Almost all of our sentencing laws have racial disparities. And it goes back to policing and bias in policing, it goes to inequities in education and school, the use of school resource officers—I mean, how far back do you want to go? Do you want to go back to postpartum inequities and how Black mothers are dying at higher rates? The racial disparities throughout all of our systems are leading up to the inequities in the criminal legal system. But we’re not getting upstream enough. That’s why I ran for office, to get out of just cleaning up the inequities on the back end with collateral consequences and into upstream investments.
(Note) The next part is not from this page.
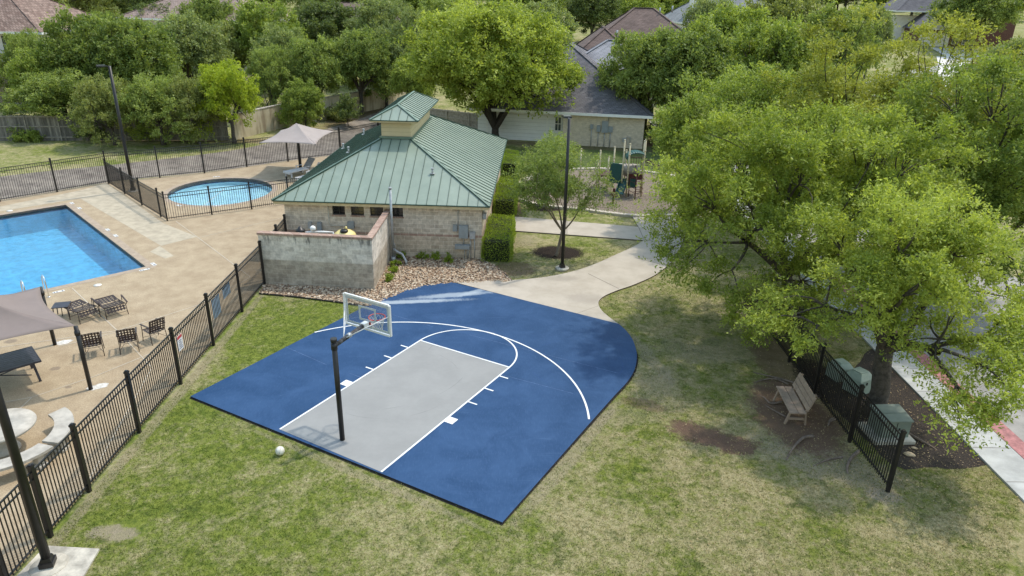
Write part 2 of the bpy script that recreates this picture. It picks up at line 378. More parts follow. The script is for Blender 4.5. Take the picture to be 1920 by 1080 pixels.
def watermat(name, tint):
    m, n, bs, out = newmat(name); b = NB(n); n.nodes.remove(bs)
    tr = b.new('ShaderNodeBsdfTransparent'); tr.inputs[0].default_value = (*tint, 1)
    gl = b.new('ShaderNodeBsdfGlossy'); gl.inputs['Roughness'].default_value = .04
    fr = b.new('ShaderNodeFresnel'); fr.inputs[0].default_value = 1.33
    bu = b.new('ShaderNodeBump'); bu.inputs['Strength'].default_value = .4; bu.inputs['Distance'].default_value = .05
    h = b.math('ADD', b.noise(2.6, 3, .5, None, .6), b.math('MULTIPLY', b.noise(9, 2, .5), .35))
    n.links.new(h, bu.inputs['Height']); n.links.new(bu.outputs[0], gl.inputs['Normal']); n.links.new(bu.outputs[0], fr.inputs['Normal'])
    ms = b.new('ShaderNodeMixShader'); n.links.new(fr.outputs[0], ms.inputs[0]); n.links.new(tr.outputs[0], ms.inputs[1]); n.links.new(gl.outputs[0], ms.inputs[2])
    cell = b.mix(b.ramp(b.noise(1.6, 5, .65, None, 1.6), .32, .68), tint, tuple(min(1, t * 1.16 + .03) for t in tint)); n.links.new(cell, tr.inputs[0])
    n.links.new(ms.outputs[0], out.inputs[0]); return m
tag(MB().prism([tuple(np.array(q) + 0) for q in pool], None, -.10).build('swimming_pool_water', watermat('pool_water', (.31, .645, .83))), kind='structure')
tag(MB().prism(kid, None, -.09).build('wading_pool_water', watermat('wading_water', (.66, .82, .94))), kind='structure')
# ---- basketball court
court_px_top = [(848, 529), (820, 531.5), (792, 535.5), (757, 544.5), (730, 555)]
cedge = smooth_path([(1160, 607), (1176, 622), (1188, 641), (1194, 665), (1190, 692), (1176, 716), (1150, 744), (1109, 790)], 6)
court_px = [(357, 743), (942, 979.5)] + [tuple(q) for q in cedge[::-1]] + court_px_top + [(690, 571.5)]
court_poly = [G(*q) for q in court_px]
m, n, bs, _ = newmat('blue_court_paint'); b = NB(n)
c = b.mix(b.ramp(b.noise(.8, 7, .68, None, .5), .3, .72), (.014, .050, .128), (.030, .078, .180))
c = b.mix(b.math('MULTIPLY', b.ramp(b.noise(22, 4, .75, b.mapping((0, 0, 0), (0, 0, .5), (1, .25, 1))), .45, .85), .4), c, (.075, .135, .27))
for (px, py, rx, ry, rz, k, w) in [(760, 566, 2.2, .16, .15, .8, .55), (850, 553, 1.6, .2, .25, .7, .5), (890, 547, .8, .14, .7, .6, .4), (1190, 600, .2, .2, 0, 0, .1)]:
    x_, y_ = G(px, py); c = b.mix(b.math('MULTIPLY', b.blob(x_, y_, rx, ry, rz, .9, w, 3), k), c, (.36, .42, .48))
sc1 = b.ramp(b.noise(1.0, 2, .5, b.mapping((0, 3, 0), (0, 0, .9), (.35, 7, 1)), 1.5), .66, .70)
c = b.mix(b.math('MULTIPLY', b.math('MULTIPLY', sc1, b.ramp(b.noise(.5, 3), .45, .62)), .10), c, (.12, .20, .34))
st = b.ramp(b.noise(2.4, 7, .75, b.mapping((5, 0, 0))), .60, .74)
c = b.mix(b.math('MULTIPLY', st, .30), c, (.010, .038, .110))
sp_ = b.ramp(b.noise(9, 2, .5, b.mapping((1, 8, 0))), .74, .78)
c = b.mix(b.math('MULTIPLY', sp_, .35), c, (.15, .22, .36))
for (cx, cy, r_, a_) in [(1130, 690, 1.3, .3), (1128, 690, 1.8, .3), (1010, 860, 2.1, .12)]:
    x_, y_ = G(cx, cy); q = b.new('ShaderNodeVectorMath', operation='DISTANCE'); n.links.new(b.tc.outputs['Object'], q.inputs[0]); q.inputs[1].default_value = (x_ - .6, y_ + .3, 0)
    ring = b.ramp(b.math('ABSOLUTE', b.math('SUBTRACT', q.outputs[1], r_)), .0, .03, 1, 0)
    c = b.mix(b.math('MULTIPLY', b.math('MULTIPLY', ring, a_), b.ramp(b.noise(.7, 3), .5, .6)), c, (.02, .06, .20))
n.links.new(c, bs.inputs['Base Color']); bs.inputs['Roughness'].default_value = .62; bs.inputs['Specular IOR Level'].default_value = .18; b.bump(b.noise(90, 3), .15, .004, bs)
BLUE = m
EDGE = simple('slab_edge', (.025, .024, .03), .9, .3, 6)
tag(MB().prism(court_poly, -.12, 0.0, (), 0, 1).build('basketball_court', [BLUE, EDGE]), kind='structure')
cp_ = np.array(court_poly); nn_ = len(cp_); ar_ = sum(cp_[i - 1][0] * cp_[i][1] - cp_[i][0] * cp_[i - 1][1] for i in range(nn_)); og = []
for i in range(nn_):
    d_ = cp_[(i + 1) % nn_] - cp_[i - 1]; d_ = d_ / np.linalg.norm(d_); q_ = np.array((d_[1], -d_[0])) * (1 if ar_ > 0 else -1); og.append(tuple(cp_[i] + q_ * (.05 if cp_[i][1] < 22 else .015)))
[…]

Washington State’s Supreme Court struck down statutes criminalizing drug offenses in February. This has vacated thousands of felony convictions. It’s also created a debate about what the legislature should do next, including some lawmakers who argue drug possession should be a felony again, and others who want to at least decriminalize drugs, as Oregon did in a 2020 referendum. What do you think should be next on this issue?
I would like to see more robust behavioral health responses to treating this public health crisis and less reliance on the criminal legal system, which is a very traumatic and dehumanizing process for people that are already suffering. I am absolutely in favor of at a minimum going as far as Oregon did. The [quantity] limits in the Oregon legislation are very arbitrary in my professional opinion and personal experience. I was no less a person suffering from substance use disorder when I purchased my drugs on day one or when I was running out on day three.
We’re negotiating a lot of different options right now, and I have to be there as the lone voice, reminding them that I have a felony drug possession and how it’s impacted my life.
Let me return to voting rights. We’re having this conversation at a time many states such as Georgia are passing bills that restrict the right to vote. Washington State’s new rights restoration law goes in the other direction; it expands the electorate. What do you make of this contrast?
I’ve been thinking about the differences between what’s happening in Georgia and in Washington. In my opinion, it’s all based on race. Throughout history, there’s always been a group that has been trying to expand democracy and a group that’s trying to restrict it, and in my opinion it is all about white supremacy. Who wants to stand on the side of equity and justice and who wants to maintain power of and uphold white supremacy?